=== Exercise brief ===
Reproduce the whole listing, character for character.
** begin Data **
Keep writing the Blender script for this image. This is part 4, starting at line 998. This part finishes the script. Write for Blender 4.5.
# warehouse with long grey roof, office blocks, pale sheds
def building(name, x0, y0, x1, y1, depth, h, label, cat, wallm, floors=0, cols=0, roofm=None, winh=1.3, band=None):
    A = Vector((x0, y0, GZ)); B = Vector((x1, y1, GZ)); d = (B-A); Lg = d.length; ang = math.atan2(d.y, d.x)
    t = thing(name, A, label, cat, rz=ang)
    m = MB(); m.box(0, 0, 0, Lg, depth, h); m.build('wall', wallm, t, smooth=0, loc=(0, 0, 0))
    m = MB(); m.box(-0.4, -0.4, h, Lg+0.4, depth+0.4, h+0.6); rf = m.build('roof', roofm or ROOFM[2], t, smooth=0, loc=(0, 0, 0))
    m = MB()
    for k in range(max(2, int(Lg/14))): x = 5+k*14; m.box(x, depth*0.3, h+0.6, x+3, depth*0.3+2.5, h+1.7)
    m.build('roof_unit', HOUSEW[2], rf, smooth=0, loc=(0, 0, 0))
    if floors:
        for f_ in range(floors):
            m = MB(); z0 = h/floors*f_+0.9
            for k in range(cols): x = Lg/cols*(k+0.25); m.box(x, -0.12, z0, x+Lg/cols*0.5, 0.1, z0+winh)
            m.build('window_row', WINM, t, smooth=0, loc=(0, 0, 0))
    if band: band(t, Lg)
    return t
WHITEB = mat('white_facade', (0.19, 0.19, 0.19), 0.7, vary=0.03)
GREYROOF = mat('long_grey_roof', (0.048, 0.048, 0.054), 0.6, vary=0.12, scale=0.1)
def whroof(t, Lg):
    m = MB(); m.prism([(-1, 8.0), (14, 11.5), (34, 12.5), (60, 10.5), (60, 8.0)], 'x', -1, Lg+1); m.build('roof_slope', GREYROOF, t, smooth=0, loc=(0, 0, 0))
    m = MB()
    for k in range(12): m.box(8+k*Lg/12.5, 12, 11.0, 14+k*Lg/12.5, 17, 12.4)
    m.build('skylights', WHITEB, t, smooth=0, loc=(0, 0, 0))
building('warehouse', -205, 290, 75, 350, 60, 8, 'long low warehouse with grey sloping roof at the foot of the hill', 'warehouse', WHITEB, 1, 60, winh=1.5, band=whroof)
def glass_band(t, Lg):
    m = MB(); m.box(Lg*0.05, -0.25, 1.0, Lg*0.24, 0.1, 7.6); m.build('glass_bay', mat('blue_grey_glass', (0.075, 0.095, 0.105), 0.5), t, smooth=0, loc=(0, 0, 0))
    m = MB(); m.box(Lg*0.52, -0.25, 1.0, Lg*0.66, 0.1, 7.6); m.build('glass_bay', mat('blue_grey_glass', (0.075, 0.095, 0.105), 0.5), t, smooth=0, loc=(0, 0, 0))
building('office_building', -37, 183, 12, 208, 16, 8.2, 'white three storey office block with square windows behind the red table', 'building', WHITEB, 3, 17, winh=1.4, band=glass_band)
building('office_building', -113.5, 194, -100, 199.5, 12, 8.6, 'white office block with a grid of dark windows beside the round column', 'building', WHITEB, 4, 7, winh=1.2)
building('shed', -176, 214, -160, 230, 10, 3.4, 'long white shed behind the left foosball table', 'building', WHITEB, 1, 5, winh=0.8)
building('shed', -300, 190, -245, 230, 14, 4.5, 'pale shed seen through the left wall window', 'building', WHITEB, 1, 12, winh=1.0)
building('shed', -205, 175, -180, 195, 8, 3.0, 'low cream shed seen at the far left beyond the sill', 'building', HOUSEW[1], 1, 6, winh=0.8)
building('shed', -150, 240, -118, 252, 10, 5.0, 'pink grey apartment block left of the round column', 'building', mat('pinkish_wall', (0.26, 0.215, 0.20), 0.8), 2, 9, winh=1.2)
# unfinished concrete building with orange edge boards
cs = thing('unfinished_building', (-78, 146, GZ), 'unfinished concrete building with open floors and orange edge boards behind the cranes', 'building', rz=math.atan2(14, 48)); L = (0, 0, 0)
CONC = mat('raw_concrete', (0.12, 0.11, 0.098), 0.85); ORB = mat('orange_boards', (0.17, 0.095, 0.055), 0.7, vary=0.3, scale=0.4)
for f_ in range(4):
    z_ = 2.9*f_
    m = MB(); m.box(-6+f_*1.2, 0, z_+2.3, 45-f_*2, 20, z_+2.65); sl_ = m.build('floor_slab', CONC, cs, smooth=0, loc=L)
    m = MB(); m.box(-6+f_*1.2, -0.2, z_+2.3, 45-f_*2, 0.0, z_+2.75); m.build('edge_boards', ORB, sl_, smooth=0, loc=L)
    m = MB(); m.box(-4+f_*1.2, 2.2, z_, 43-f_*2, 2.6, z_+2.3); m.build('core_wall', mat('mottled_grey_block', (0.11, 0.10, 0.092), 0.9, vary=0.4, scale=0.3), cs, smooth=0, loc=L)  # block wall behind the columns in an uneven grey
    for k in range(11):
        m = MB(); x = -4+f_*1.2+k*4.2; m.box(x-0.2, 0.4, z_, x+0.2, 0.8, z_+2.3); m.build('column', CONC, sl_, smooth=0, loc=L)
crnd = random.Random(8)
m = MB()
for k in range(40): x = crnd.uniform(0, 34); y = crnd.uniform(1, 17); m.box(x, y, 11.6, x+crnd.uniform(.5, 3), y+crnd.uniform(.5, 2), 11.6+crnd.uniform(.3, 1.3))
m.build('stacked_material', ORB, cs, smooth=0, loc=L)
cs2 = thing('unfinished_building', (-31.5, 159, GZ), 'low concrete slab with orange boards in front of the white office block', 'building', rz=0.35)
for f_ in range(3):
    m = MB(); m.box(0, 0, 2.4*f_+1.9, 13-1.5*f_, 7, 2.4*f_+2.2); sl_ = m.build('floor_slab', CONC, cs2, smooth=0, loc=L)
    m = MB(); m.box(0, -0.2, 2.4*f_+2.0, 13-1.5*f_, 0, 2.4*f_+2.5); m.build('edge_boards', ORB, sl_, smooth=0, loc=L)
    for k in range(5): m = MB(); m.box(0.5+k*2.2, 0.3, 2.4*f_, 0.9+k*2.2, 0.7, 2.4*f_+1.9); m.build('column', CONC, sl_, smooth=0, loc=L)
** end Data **
=== Expected answer ===
Keep writing the Blender script for this image. This is part 4, starting at line 998. This part finishes the script. Write for Blender 4.5.
# warehouse with long grey roof, office blocks, pale sheds
def building(name, x0, y0, x1, y1, depth, h, label, cat, wallm, floors=0, cols=0, roofm=None, winh=1.3, band=None):
    A = Vector((x0, y0, GZ)); B = Vector((x1, y1, GZ)); d = (B-A); Lg = d.length; ang = math.atan2(d.y, d.x)
    t = thing(name, A, label, cat, rz=ang)
    m = MB(); m.box(0, 0, 0, Lg, depth, h); m.build('wall', wallm, t, smooth=0, loc=(0, 0, 0))
    m = MB(); m.box(-0.4, -0.4, h, Lg+0.4, depth+0.4, h+0.6); rf = m.build('roof', roofm or ROOFM[2], t, smooth=0, loc=(0, 0, 0))
    m = MB()
    for k in range(max(2, int(Lg/14))): x = 5+k*14; m.box(x, depth*0.3, h+0.6, x+3, depth*0.3+2.5, h+1.7)
    m.build('roof_unit', HOUSEW[2], rf, smooth=0, loc=(0, 0, 0))
    if floors:
        for f_ in range(floors):
            m = MB(); z0 = h/floors*f_+0.9
            for k in range(cols): x = Lg/cols*(k+0.25); m.box(x, -0.12, z0, x+Lg/cols*0.5, 0.1, z0+winh)
            m.build('window_row', WINM, t, smooth=0, loc=(0, 0, 0))
    if band: band(t, Lg)
    return t
WHITEB = mat('white_facade', (0.19, 0.19, 0.19), 0.7, vary=0.03)
GREYROOF = mat('long_grey_roof', (0.048, 0.048, 0.054), 0.6, vary=0.12, scale=0.1)
def whroof(t, Lg):
    m = MB(); m.prism([(-1, 8.0), (14, 11.5), (34, 12.5), (60, 10.5), (60, 8.0)], 'x', -1, Lg+1); m.build('roof_slope', GREYROOF, t, smooth=0, loc=(0, 0, 0))
    m = MB()
    for k in range(12): m.box(8+k*Lg/12.5, 12, 11.0, 14+k*Lg/12.5, 17, 12.4)
    m.build('skylights', WHITEB, t, smooth=0, loc=(0, 0, 0))
building('warehouse', -205, 290, 75, 350, 60, 8, 'long low warehouse with grey sloping roof at the foot of the hill', 'warehouse', WHITEB, 1, 60, winh=1.5, band=whroof)
def glass_band(t, Lg):
    m = MB(); m.box(Lg*0.05, -0.25, 1.0, Lg*0.24, 0.1, 7.6); m.build('glass_bay', mat('blue_grey_glass', (0.075, 0.095, 0.105), 0.5), t, smooth=0, loc=(0, 0, 0))
    m = MB(); m.box(Lg*0.52, -0.25, 1.0, Lg*0.66, 0.1, 7.6); m.build('glass_bay', mat('blue_grey_glass', (0.075, 0.095, 0.105), 0.5), t, smooth=0, loc=(0, 0, 0))
building('office_building', -37, 183, 12, 208, 16, 8.2, 'white three storey office block with square windows behind the red table', 'building', WHITEB, 3, 17, winh=1.4, band=glass_band)
building('office_building', -113.5, 194, -100, 199.5, 12, 8.6, 'white office block with a grid of dark windows beside the round column', 'building', WHITEB, 4, 7, winh=1.2)
building('shed', -176, 214, -160, 230, 10, 3.4, 'long white shed behind the left foosball table', 'building', WHITEB, 1, 5, winh=0.8)
building('shed', -300, 190, -245, 230, 14, 4.5, 'pale shed seen through the left wall window', 'building', WHITEB, 1, 12, winh=1.0)
building('shed', -205, 175, -180, 195, 8, 3.0, 'low cream shed seen at the far left beyond the sill', 'building', HOUSEW[1], 1, 6, winh=0.8)
building('shed', -150, 240, -118, 252, 10, 5.0, 'pink grey apartment block left of the round column', 'building', mat('pinkish_wall', (0.26, 0.215, 0.20), 0.8), 2, 9, winh=1.2)
# unfinished concrete building with orange edge boards
cs = thing('unfinished_building', (-78, 146, GZ), 'unfinished concrete building with open floors and orange edge boards behind the cranes', 'building', rz=math.atan2(14, 48)); L = (0, 0, 0)
CONC = mat('raw_concrete', (0.12, 0.11, 0.098), 0.85); ORB = mat('orange_boards', (0.17, 0.095, 0.055), 0.7, vary=0.3, scale=0.4)
for f_ in range(4):
    z_ = 2.9*f_
    m = MB(); m.box(-6+f_*1.2, 0, z_+2.3, 45-f_*2, 20, z_+2.65); sl_ = m.build('floor_slab', CONC, cs, smooth=0, loc=L)
    m = MB(); m.box(-6+f_*1.2, -0.2, z_+2.3, 45-f_*2, 0.0, z_+2.75); m.build('edge_boards', ORB, sl_, smooth=0, loc=L)
    m = MB(); m.box(-4+f_*1.2, 2.2, z_, 43-f_*2, 2.6, z_+2.3); m.build('core_wall', mat('mottled_grey_block', (0.11, 0.10, 0.092), 0.9, vary=0.4, scale=0.3), cs, smooth=0, loc=L)  # block wall behind the columns in an uneven grey
    for k in range(11):
        m = MB(); x = -4+f_*1.2+k*4.2; m.box(x-0.2, 0.4, z_, x+0.2, 0.8, z_+2.3); m.build('column', CONC, sl_, smooth=0, loc=L)
crnd = random.Random(8)
m = MB()
for k in range(40): x = crnd.uniform(0, 34); y = crnd.uniform(1, 17); m.box(x, y, 11.6, x+crnd.uniform(.5, 3), y+crnd.uniform(.5, 2), 11.6+crnd.uniform(.3, 1.3))
m.build('stacked_material', ORB, cs, smooth=0, loc=L)
cs2 = thing('unfinished_building', (-31.5, 159, GZ), 'low concrete slab with orange boards in front of the white office block', 'building', rz=0.35)
for f_ in range(3):
    m = MB(); m.box(0, 0, 2.4*f_+1.9, 13-1.5*f_, 7, 2.4*f_+2.2); sl_ = m.build('floor_slab', CONC, cs2, smooth=0, loc=L)
    m = MB(); m.box(0, -0.2, 2.4*f_+2.0, 13-1.5*f_, 0, 2.4*f_+2.5); m.build('edge_boards', ORB, sl_, smooth=0, loc=L)
    for k in range(5): m = MB(); m.box(0.5+k*2.2, 0.3, 2.4*f_, 0.9+k*2.2, 0.7, 2.4*f_+1.9); m.build('column', CONC, sl_, smooth=0, loc=L)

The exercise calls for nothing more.